Elsa Schiaparelli

Elsa Schiaparelli

A true fashion maverick, Elsa Schiaparelli, took her inspiration from a newly blossoming world of modern art. She designed pieces based on movements like surrealism, dadaism, and cubism. She believed fashion design to be an art in its own right. She famously said that dresses need not fit the body but bodies should fit the dress. She could be seen as the “anti-Chanel” as they were contemporaries of one another. While Chanel focused on the wearer of her clothes, Schiaparelli held creative expression above all else.
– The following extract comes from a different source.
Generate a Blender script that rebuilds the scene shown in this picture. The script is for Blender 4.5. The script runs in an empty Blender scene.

Elsa Schiaparelli grew up in a wealthy Italian family. She felt confined by the ‘proper’ attitudes of her family and rebelled at an early age. Her parents sent her to boarding school but the plan backfired and Schiaparelli ran away to Paris. She lived a life of adventure and passion and eventually fell into a friendship with French designer Paul Poiret. He encouraged her to try her hand at designing clothing and she made her first sweaters with a tromp l'oeil design. They were an instant success. Uniquely crafted scarves, belts, and men’s ties followed and allowed Schiaparelli to open her first boutique in 1927.
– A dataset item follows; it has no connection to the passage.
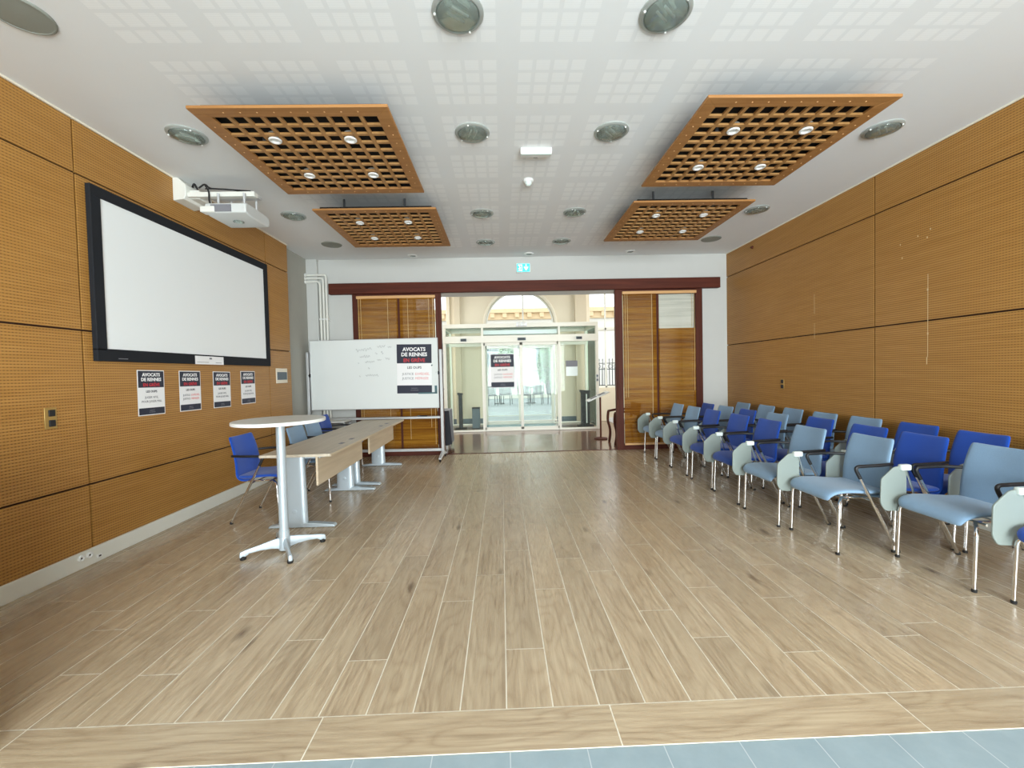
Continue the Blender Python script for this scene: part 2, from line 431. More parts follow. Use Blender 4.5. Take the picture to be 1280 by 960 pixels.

The House of Schiaparelli produced numerous iconic designs. She is credited with creating the first wrap dress, she used zippers as focal points in her designs instead of hiding them, she sculpted masterful shoes and hats that could be seen as wearable art pieces. She also commissioned pieces for various artists, most notably the lobster dress she made of Salvador Dali that came decades before Lady Gaga was even born. Her influence can be felt in the avant-garde fashions of today and in 2012 her early work was brought to the forefront in the exhibit, Schiaparelli and Prada: Impossible Conversations at the Met, comparing her work to her successor, Miuccia Prada.